Melalui buku Dunia dalam Senyap saya ingin mengatakan bahwa tidak ada kebijaksanaan yang hadir secara instan. Saat mengalami penderitaan terkadang kita sibuk mencari kutipan yang bagus agar dapat menjadi lebih bijaksana, tapi menurut saya segala permasalahan yang kita butuhkan akan selalu butuh waktu untuk bisa selesai. Sama halnya seperti belajar hal baru, penderitaan juga butuh waktu untuk bisa bertransformasi, luka kita juga butuh waktu untuk pulih.
Hai penderitaan, saya tau kamu ada di sini, saya tau kamu sekarang menjadi bagian dari hidup saya. Saya akan berikan dirimu waktu untuk bersama saya. Selayaknya tamu, kamu juga perlu mendapat perhatian, meski memang kehadiranmu tidak nyaman tapi kamu juga adalah bagian dari perjalanan hidup saya.

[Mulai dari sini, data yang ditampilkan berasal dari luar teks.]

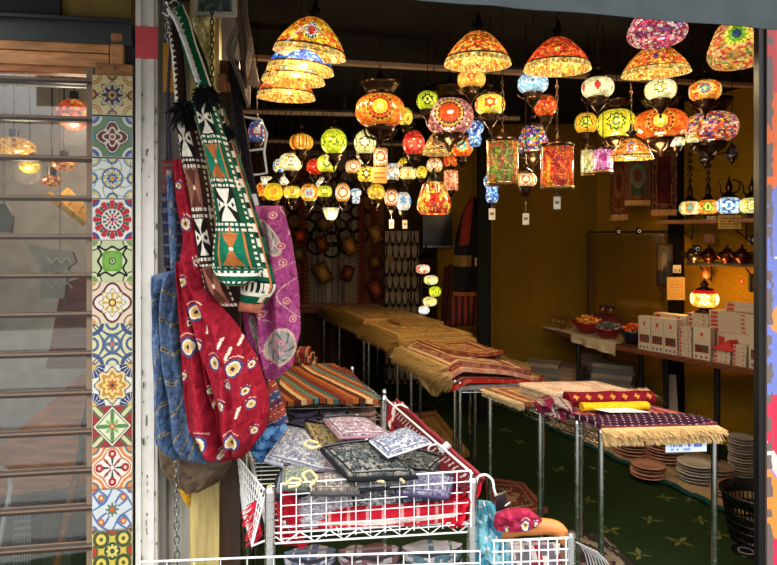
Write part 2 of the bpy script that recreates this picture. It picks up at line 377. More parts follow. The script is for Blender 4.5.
# white post
b = B(); fbox(135.5, 157.5, -70, 760, .05, .09, (208, 203, 194), b); fbox(148, 154, -70, 760, .058, .01, (214, 210, 203), b); fbox(136.5, 141, -70, 760, .058, .01, (210, 206, 198), b)
post = struct('trim_4', b, 'paint')
b = B(); 
for k in range(46):
    y = rng.uniform(60, 560); x = rng.choice([147, 155, 142]) + rng.uniform(-1.5, 1.5); h = rng.uniform(1, 6)
    if 25 < y < 58: continue
    fbox(x, x + rng.uniform(.6, 1.6), y, y + h, .0585, .002, (104, 96, 86), b)
struct('chipped_paint', b, 'matte', 0, post)
b = B(); fbox(135.3, 157.7, 26, 58, .0595, .006, (206, 76, 84), b); struct('red_band', b, 'paint', 0, post)
b = B(); fbox(158, 166, -70, 760, .02, .12, (120, 114, 106), b); struct('trim_5', b, 'paint')
# boards of the wall stub behind the bags
b = B(); fbox(158, 190, 30, 760, -.03, .05, (168, 162, 150), b); struct('wall_stub', b, 'woodv')
b = B(); fbox(190, 219, -60, 760, .0, .08, (196, 172, 108), b); struct('trim_6', b, 'woodv')
b = B(); fbox(219, 239, 60, 760, -.04, .06, (84, 56, 38), b); fbox(231, 240, 90, 760, .0, .04, (58, 40, 30), b); struct('trim_7', b, 'woodv')
# right jamb with mural
b = B(); fbox(759, 767.5, -90, 790, .02, .03, (17, 17, 18), b); struct('trim_8', b, 'paint')
b = B(); p0 = FP(767, -60, .03); p1 = FP(767, 780, .03); wd = .45; nu, nv = 220, 420
u = np.linspace(0, 1, nu); v = np.linspace(0, 1, nv); U, V = np.meshgrid((u[1:] + u[:-1]) / 2, (v[1:] + v[:-1]) / 2)
Y = -60 + V * 840; X = U * wd / .0045
wob = 14 * (vn(X * .02, Y * .012, 3) - .5)
c = layer(U.shape, (True, (206, 62, 66)), (Y > 92, (232, 106, 44)), (Y + X * .8 + wob > 190, (112, 124, 196)), ((Y > 395 + wob - X * .3), (212, 44, 76)),
          ((np.abs(Y - 455 - X * 1.4) < 14), (238, 200, 196)), (np.abs(Y - 470 - X * 1.4) < 8, (150, 128, 196)), ((Y - X * 1.1 > 468 + wob) & (Y - X * 1.1 < 530), (238, 138, 60)),
          ((Y > 540 + wob), (206, 50, 84)), (np.hypot(X - 16, (Y - 320)) < 14, (236, 140, 70)), (np.hypot(X - 10, Y - 258) < 1.6, (240, 240, 240)),
          (np.hypot(X - 40, Y - 500) < 16, (238, 226, 210)), ((X < 4.5 + 3 * vn(Y * .2, X * .0 + 1, 4)) & (vn(Y * .15, X * .1, 6) > .35), (110, 96, 92)))
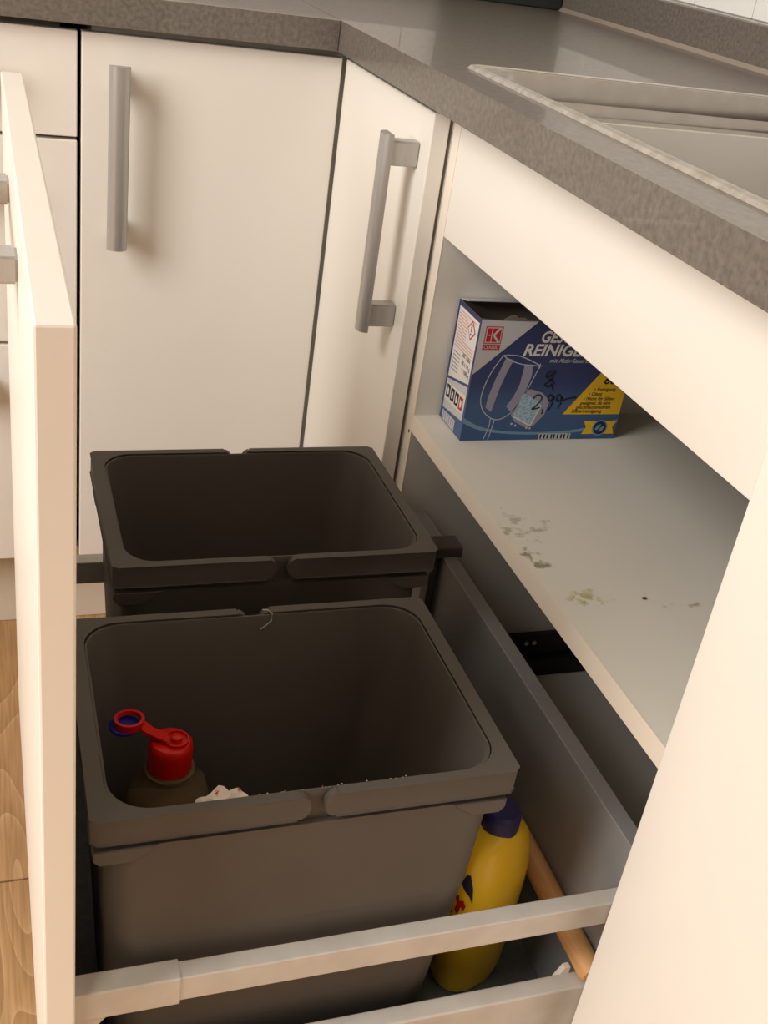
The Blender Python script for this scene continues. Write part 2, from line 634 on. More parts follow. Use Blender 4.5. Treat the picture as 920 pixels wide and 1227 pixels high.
# ------------------------------------------------------------------ near cabinet on the right
nc = thing('base_cabinet', 'plain cream cabinet front at the lower right edge, nearest the camera', 'cabinet', (0.2, 0.17, DB))
obj('body', box(0.0, 0.54, -0.135, SY0 - 0.002, DB, 0.838), m_body, nc)
obj('door', box(FX, FX + TH, -0.133, 0.4665, DB, DT, 0.0012, 2), m_front, nc)

# ------------------------------------------------------------------ sink cabinet
sc = thing('sink_cabinet', 'open cream sink cabinet with a shelf above the pulled-out bin drawer', 'cabinet', (0.25, 0.76, DB))
IY0, IY1 = SY0 + TH, SY1 - TH
sp_ = obj('side_panel', box(0.0008, 0.54, IY1, SY1, DB - 0.014, 0.8405), m_body, sc)
obj('edge_band', box(0.0, 0.0008, IY1 - 0.0002, SY1, DB - 0.014, 0.8405), m_edge, sp_)
sp_ = obj('side_panel', box(0.0008, 0.54, SY0, IY0, DB - 0.014, 0.8405), m_body, sc)
obj('edge_band', box(0.0, 0.0008, SY0, IY0 + 0.0002, DB - 0.014, 0.8405), m_edge, sp_)
obj('bottom_panel', box(0.0, 0.54, IY0, IY1, DB - 0.014, DB + 0.002), m_body, sc)
obj('back_panel', box(0.528, 0.54, IY0, IY1, DB + 0.002, 0.8405), m_body, sc)
obj('fixed_front', box(0.0, 0.016, IY0 + 0.0004, IY1 - 0.0006, 0.7175, 0.8405, 0.0006, 1), m_front, sc)
ORG_SH = sc
sh = bmesh.new()
box(0.0006, 0.528, IY0, IY1, 0.497, 0.5165, bm=sh)
sho = obj('shelf', sh, m_shelf, sc)
# the shelf's stains are laid out in world coordinates: give the mesh a zero origin
for v in sho.data.vertices:
    v.co += ORG['sink_cabinet']
sho.location = -ORG['sink_cabinet']
obj('edge_band', box(0.0, 0.0008, IY0, IY1, 0.497, 0.5168), m_edge, sc)
ru = obj('drawer_runner', box(0.04, 0.50, IY1 - 0.010, IY1, 0.172, 0.204, 0.001, 1), m_runner, sc, label='dark metal drawer runner')
obj('runner_rail', box(0.04, 0.50, IY1 - 0.020, IY1, 0.1445, 0.170, 0.001, 1), m_runner, ru)
for x in (0.205, 0.216):
    obj('screw', prism([(x + 0.003 * math.cos(a * math.pi / 5), 0.193 + 0.003 * math.sin(a * math.pi / 5)) for a in range(10)], 'y', IY1 - 0.012, IY1 - 0.0095), m_steel, ru)
ru2 = obj('drawer_runner', box(0.04, 0.50, IY0, IY0 + 0.010, 0.172, 0.204, 0.001, 1), m_runner, sc, label='dark metal drawer runner')
obj('dowel_pin', prism([(IY1 + 0.006 + 0.002 * math.cos(a * math.pi / 5), 0.4945 + 0.002 * math.sin(a * math.pi / 5)) for a in range(10)], 'x', -0.0004, 0.001), m_crumb2, sc)

# ------------------------------------------------------------------ pulled-out drawer
XI = -0.404
XB = 0.014
pd = thing('bin_drawer', 'pulled-out bin drawer with a tall cream front and grey metal rails', 'drawer', (-0.2, 0.76, 0.16))
fp = obj('front_panel', box(XI - 0.0185, XI, 0.467, 1.071, DB, DT, 0.0014, 2), m_front, pd, label='tall cream drawer front seen edge-on')
part_handle(fp, (XI - 0.0185, 0.769, 0.788), (0, 1, 0), (-1, 0, 0))
obj('floor_panel', box(XI, XB, 0.489, 1.026, 0.156, 0.172), m_dfloor, pd)
obj('back_panel', box(XB, XB + 0.016, 0.489, 1.026, 0.156, 0.400, 0.001, 2), m_dback, pd)
for y0, y1, ys in ((0.489, 0.5045, 0.4885), (1.0115, 1.027, 1.011)):
    obj('side_wall', box(XI, XB, y0, y1, 0.158, 0.263, 0.0015, 2), m_dmetal, pd)
    obj('side_rail', box(-0.334, XB, y0 + 0.0006, y1 - 0.0006, 0.3365, 0.3595, 0.001, 2), m_dmetal, pd)
    obj('rail_sleeve', box(XI, -0.333, y0 - 0.0008, y1 + 0.0008, 0.3345, 0.3610, 0.0012, 2), m_dmetal, pd)
    obj('rail_bracket', prism([(XI, 0.262), (XI + 0.012, 0.262), (XI + 0.012, 0.318), (XI + 0.026, 0.335), (XI, 0.335)], 'y', y0 + 0.003, y1 - 0.002), m_dmetal, pd)
    ya_, yb_ = (0.5035, 0.5085) if y0 < 0.7 else (1.0075, 1.0125)
    obj('corner_bracket', prism([(XB - 0.036, 0.252), (XB - 0.0222, 0.252), (XB - 0.0222, 0.270), (XB - 0.027, 0.270)], 'y', ya_, yb_), m_edge, pd)
cl = obj('clip', box(XB - 0.010, XB + 0.022, 0.925, 0.952, 0.398, 0.412, 0.002, 2), m_bin, pd, label='dark plastic clip on the drawer back')
obj('clip_leg', box(XB - 0.010, XB - 0.002, 0.930, 0.948, 0.30, 0.400, 0.001, 1), m_bin, cl)


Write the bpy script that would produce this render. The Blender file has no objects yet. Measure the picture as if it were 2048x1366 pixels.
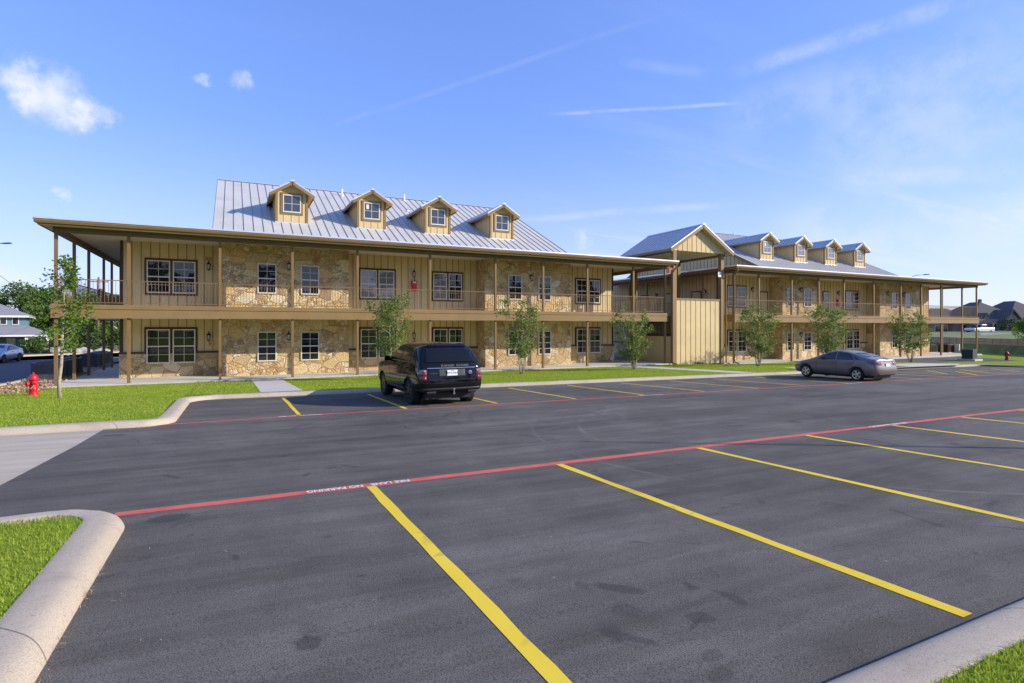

Kita memang butuh belajar untuk bisa mengubah penderitaan menjadi hal yang lebih indah. Seperti teratai, ia selalu butuh lumpur untuk bisa tubuh dengan indah. Seindah-indahnya teratai dia tidak akan bisa tumbuh di lapisan marmer, ia tetap butuh lumpy. Sama seperti halnya kebijaksanaan, kita butuh penderitaan untuk bisa lebih mawas diri. Dengan waktu yang cukup kebijaksanaan akan terus berkembang dan memang tidak akan bisa hadir secara instan.